• AIM: Restate the opening lines of the material below word for word, stopping after the line that contains "S.camera = cam".

• DATASET EXTRACT:
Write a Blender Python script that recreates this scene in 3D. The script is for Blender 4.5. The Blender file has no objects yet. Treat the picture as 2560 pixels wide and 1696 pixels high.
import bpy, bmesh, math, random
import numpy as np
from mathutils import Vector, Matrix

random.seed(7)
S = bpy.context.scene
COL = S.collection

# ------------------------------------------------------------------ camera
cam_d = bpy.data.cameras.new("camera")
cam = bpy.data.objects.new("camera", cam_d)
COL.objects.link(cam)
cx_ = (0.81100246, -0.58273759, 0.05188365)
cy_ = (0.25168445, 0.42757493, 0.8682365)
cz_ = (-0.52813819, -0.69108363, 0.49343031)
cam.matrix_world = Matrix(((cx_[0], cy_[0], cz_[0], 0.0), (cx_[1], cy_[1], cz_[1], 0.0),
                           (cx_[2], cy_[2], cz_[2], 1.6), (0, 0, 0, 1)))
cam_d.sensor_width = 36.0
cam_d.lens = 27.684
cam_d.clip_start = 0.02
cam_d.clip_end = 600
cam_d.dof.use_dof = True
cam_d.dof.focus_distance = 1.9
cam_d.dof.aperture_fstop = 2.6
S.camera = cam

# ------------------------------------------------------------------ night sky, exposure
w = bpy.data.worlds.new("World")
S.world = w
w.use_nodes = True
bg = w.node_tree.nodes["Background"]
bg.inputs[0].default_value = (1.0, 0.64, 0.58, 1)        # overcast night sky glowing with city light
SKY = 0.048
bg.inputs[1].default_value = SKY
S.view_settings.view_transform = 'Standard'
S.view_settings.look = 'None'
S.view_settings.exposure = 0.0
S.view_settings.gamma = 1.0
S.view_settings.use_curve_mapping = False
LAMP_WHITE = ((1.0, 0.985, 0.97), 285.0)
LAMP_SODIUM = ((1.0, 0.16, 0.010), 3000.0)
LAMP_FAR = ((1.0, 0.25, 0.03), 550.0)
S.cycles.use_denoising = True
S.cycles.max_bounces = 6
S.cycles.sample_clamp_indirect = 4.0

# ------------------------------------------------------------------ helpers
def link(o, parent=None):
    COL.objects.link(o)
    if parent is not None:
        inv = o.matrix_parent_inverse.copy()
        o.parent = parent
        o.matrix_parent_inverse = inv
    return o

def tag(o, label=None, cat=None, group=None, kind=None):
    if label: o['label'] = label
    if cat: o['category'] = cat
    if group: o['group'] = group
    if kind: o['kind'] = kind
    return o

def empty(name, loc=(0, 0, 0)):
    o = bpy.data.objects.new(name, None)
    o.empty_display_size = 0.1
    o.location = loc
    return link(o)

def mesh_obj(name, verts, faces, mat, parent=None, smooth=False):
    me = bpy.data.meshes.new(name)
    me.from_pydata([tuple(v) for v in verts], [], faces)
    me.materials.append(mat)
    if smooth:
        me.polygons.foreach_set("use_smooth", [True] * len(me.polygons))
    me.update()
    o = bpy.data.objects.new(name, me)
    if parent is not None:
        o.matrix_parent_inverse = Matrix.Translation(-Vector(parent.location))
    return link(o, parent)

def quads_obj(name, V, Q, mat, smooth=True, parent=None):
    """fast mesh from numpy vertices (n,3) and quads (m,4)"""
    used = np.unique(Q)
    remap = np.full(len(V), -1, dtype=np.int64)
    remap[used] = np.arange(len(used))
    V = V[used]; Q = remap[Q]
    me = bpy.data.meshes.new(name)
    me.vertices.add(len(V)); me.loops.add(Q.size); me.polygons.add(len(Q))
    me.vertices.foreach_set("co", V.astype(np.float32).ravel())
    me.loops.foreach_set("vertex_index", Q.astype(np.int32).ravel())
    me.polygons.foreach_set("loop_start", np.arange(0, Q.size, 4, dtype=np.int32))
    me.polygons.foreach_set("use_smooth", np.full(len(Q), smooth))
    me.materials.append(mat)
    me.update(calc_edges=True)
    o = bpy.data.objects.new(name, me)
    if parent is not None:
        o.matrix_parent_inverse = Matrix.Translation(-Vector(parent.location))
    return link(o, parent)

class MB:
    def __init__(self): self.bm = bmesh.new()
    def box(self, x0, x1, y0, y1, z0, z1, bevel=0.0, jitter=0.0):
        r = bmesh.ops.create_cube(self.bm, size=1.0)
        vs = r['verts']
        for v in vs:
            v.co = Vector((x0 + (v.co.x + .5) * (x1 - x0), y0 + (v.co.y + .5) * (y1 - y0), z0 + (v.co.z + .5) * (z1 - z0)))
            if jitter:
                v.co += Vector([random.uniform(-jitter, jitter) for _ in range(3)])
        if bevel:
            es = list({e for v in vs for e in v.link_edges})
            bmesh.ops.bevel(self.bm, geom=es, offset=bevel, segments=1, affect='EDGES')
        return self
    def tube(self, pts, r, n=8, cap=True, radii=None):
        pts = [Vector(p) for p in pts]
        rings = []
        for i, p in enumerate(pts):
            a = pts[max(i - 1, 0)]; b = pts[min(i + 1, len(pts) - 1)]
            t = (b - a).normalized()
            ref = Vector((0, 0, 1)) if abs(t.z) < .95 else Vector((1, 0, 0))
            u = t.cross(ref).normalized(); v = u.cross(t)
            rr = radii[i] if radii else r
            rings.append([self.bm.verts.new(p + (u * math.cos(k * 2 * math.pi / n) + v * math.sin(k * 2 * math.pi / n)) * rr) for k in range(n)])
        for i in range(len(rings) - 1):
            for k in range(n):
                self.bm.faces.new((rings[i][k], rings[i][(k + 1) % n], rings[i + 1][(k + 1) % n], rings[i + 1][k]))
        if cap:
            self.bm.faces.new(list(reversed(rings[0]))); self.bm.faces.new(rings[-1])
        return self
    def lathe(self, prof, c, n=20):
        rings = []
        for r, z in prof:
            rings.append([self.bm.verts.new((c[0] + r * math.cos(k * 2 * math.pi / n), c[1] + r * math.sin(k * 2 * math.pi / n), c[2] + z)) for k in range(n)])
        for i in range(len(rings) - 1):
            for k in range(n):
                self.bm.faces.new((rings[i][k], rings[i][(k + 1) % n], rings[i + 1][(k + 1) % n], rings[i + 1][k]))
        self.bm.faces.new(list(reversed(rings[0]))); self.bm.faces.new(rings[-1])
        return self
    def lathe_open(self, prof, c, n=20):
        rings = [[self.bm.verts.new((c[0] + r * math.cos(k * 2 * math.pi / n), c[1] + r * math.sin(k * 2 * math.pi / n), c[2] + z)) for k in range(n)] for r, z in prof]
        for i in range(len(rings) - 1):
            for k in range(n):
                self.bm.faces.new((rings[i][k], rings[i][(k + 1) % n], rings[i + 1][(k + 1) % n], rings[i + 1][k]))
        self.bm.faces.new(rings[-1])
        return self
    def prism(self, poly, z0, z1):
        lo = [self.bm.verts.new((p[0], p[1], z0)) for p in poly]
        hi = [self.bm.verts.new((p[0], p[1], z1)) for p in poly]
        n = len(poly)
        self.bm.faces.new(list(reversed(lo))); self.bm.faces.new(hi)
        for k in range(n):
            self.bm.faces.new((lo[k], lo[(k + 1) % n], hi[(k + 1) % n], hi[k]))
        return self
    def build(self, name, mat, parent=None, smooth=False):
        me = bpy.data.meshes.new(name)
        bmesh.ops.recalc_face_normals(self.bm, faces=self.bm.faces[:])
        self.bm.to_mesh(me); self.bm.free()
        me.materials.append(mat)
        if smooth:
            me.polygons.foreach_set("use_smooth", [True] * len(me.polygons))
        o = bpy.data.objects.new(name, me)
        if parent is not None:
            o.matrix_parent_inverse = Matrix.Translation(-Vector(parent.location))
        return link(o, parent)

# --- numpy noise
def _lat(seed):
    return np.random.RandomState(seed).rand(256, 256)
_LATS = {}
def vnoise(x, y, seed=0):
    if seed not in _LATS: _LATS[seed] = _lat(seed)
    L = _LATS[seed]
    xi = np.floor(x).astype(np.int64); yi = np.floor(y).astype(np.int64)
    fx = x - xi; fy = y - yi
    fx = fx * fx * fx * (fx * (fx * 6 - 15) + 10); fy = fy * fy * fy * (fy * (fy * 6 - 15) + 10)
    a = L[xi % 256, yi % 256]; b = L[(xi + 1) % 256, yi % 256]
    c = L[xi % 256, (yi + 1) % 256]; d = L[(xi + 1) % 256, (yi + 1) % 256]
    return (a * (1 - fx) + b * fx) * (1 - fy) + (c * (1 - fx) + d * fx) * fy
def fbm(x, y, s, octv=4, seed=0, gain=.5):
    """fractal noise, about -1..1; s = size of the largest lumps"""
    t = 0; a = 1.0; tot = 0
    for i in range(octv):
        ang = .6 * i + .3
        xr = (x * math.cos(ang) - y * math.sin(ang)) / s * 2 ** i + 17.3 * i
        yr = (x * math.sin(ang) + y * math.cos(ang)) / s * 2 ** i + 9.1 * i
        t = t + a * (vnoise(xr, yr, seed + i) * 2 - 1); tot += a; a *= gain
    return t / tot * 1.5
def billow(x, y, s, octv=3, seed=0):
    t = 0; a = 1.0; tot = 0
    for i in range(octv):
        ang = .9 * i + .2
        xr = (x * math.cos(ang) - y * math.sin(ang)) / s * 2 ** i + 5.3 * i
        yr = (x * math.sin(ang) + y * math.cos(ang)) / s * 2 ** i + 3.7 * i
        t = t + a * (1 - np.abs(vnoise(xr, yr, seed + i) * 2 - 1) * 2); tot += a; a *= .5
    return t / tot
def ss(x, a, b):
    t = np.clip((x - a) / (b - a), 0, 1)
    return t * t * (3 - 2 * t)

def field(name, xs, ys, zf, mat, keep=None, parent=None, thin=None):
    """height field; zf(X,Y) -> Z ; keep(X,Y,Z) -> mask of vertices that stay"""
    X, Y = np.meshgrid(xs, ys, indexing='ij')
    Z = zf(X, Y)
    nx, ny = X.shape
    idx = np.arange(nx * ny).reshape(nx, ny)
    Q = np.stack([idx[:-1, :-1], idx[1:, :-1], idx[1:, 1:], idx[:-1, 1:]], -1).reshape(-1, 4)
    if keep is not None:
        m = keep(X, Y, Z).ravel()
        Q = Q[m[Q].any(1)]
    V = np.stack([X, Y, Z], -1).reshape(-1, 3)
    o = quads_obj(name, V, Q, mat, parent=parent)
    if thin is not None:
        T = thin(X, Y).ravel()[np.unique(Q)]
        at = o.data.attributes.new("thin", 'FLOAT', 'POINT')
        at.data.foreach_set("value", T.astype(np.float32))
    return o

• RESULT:
Write a Blender Python script that recreates this scene in 3D. The script is for Blender 4.5. The Blender file has no objects yet. Treat the picture as 2560 pixels wide and 1696 pixels high.
import bpy, bmesh, math, random
import numpy as np
from mathutils import Vector, Matrix

random.seed(7)
S = bpy.context.scene
COL = S.collection

# ------------------------------------------------------------------ camera
cam_d = bpy.data.cameras.new("camera")
cam = bpy.data.objects.new("camera", cam_d)
COL.objects.link(cam)
cx_ = (0.81100246, -0.58273759, 0.05188365)
cy_ = (0.25168445, 0.42757493, 0.8682365)
cz_ = (-0.52813819, -0.69108363, 0.49343031)
cam.matrix_world = Matrix(((cx_[0], cy_[0], cz_[0], 0.0), (cx_[1], cy_[1], cz_[1], 0.0),
                           (cx_[2], cy_[2], cz_[2], 1.6), (0, 0, 0, 1)))
cam_d.sensor_width = 36.0
cam_d.lens = 27.684
cam_d.clip_start = 0.02
cam_d.clip_end = 600
cam_d.dof.use_dof = True
cam_d.dof.focus_distance = 1.9
cam_d.dof.aperture_fstop = 2.6
S.camera = cam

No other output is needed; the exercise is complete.